The Book Club

The Uses of Adversity

Ah, Witold,

You are a gentleman, and have generously let me get away with a couple of whoppers, which I must address before we get started on this next round. In my zeal to defend our Andrew Ross, I’ve given myself the necessity of defending Douglas Frantz and Catherine Collins–from myself. One of the only luxuries of traditional long-form prose is the chance to read over in the morning what one thought brilliant at 3 a.m. and chuck it. But now we have the Send key, that great enabler of the slipshod thought, and verily I have not mastered the button, because as soon as the coffee kicked in this morning, I cringed at what I saw. For anyone misled by my first garbled posting (quickly corrected), Frantz and Collins did interview Eisner and Stern, and if their conversation did not widen to encompass the far corners of the solar system then that is no affront to their book, which is subtitled, after all, “Living in Disney’s Brave New Town,” and not “Theorizing About Creation in Its Enormity!”

But my notes also remind me that Frantz and Collins have themselves leapt the White Vinyl Fence when they felt the urge, and have, for instance, documented elegantly the plight of Disney workers unable to afford Celebration, who must rely on impact fees to help with their mortgages. Mea dammit culpa. It is said it is the luxury of the Internet that what the Send key giveth, the Send key can taketh away, but I still regret the error, especially in a missive declaring the requirement to respect the literary endeavor.

The chapters on the schools in both these books fascinated me, especially insofar as the schools, though technically under the aegis of Osceola County, Fla., were such centerpieces of Disney’s design and Disney’s pitch. In fact, Disney considered Celebration a campus before it considered it a town, at one point planning to situate the Disney Institute there. Also, Disney may be a hard-core, bottom-line business with a wealth of real estate and construction experience, but because the company has been an entertainment medium for so many generations of children, and been that before all else, I believe the Disney fathers would locate the company’s heart closer to education than town building. The school should conceivably have been the town’s one ironclad asset.
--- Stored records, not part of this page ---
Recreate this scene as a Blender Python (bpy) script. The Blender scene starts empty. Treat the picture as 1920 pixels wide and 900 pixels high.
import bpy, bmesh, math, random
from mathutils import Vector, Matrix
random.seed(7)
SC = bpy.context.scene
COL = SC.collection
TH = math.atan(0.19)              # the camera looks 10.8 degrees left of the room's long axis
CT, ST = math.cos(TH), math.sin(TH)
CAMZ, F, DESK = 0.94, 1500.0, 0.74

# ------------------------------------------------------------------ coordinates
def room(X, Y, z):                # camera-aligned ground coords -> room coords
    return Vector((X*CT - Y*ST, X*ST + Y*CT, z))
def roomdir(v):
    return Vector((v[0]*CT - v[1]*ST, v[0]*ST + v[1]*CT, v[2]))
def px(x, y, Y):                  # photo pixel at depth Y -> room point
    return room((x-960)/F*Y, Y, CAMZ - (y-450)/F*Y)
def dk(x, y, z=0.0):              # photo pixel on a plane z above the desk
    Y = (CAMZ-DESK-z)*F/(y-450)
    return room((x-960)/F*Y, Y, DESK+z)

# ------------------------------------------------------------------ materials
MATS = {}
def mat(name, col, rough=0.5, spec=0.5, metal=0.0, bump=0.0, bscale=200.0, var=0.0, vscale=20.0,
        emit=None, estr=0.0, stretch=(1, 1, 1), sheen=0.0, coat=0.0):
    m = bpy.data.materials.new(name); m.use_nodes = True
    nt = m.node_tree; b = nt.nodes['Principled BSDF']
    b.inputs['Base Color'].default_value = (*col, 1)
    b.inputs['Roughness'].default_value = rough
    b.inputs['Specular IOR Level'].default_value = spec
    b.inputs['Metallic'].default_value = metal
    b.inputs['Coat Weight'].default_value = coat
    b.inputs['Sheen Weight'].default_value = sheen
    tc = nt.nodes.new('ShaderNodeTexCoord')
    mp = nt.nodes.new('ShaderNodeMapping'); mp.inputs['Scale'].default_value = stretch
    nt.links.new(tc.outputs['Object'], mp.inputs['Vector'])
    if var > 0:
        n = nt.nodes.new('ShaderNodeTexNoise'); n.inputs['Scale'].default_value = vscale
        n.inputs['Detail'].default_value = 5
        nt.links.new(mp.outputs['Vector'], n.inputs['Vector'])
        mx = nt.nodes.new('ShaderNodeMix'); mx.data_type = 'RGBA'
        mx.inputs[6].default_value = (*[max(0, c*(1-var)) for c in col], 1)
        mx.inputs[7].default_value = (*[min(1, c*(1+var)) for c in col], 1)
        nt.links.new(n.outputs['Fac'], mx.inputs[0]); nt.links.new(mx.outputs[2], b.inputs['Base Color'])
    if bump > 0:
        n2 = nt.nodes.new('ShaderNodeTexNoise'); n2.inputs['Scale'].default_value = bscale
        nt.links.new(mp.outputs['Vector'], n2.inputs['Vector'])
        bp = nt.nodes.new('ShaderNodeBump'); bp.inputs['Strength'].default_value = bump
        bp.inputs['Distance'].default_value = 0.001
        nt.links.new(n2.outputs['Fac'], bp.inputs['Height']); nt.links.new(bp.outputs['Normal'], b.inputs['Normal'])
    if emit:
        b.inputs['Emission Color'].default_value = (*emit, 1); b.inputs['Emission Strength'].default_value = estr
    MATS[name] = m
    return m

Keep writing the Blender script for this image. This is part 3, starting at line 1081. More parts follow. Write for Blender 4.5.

And in a curious way, it has turned out to be just that. The question that in a real way motivates both Celebration, U.S.A. and The Celebration Chronicles is this: How does an idealized place built by a dream factory and marketed as a utopia become real? The Celebration Company planners wanted their artificial creation to rise up off the gurney, but didn’t know what kind of lightning bolt might galvanize their Frankenstein. Frantz and Collins recount Celebration’s efforts to create “new traditions” through Disney-sponsored sock hops, pumpkin carvings, parades, and crafts fairs. But in the long run, what has worked best is what the company could not at all provide, except inadvertently: conflict and difficulty. You ask if the Celebration’s first committed crime was a setback or a victory, and your point is well taken. Were I deputized by the Osceola County Sheriff’s Office to look into the matter, my primary suspect would be some Disney “cast member” in a company-supplied burglar’s mask, so deftly did the crime advance the town’s necessary maturation. The school kerfuffle did the same. Ross reports, “Celebrationites encountered obstacles to happiness that compelled them to forge community bonds … The strong community its creators had hoped for would come into being as much in response to adversity as to the conveniences and advantages built in the town’s design.”

It’s an encouraging irony that a creation as poster-pretty and perfectly controlled as Celebration would be sparked into real vitality by the inevitability of a little discord, and that error would favor it so. (Would that the errors of reviewers shone so well to their credit.)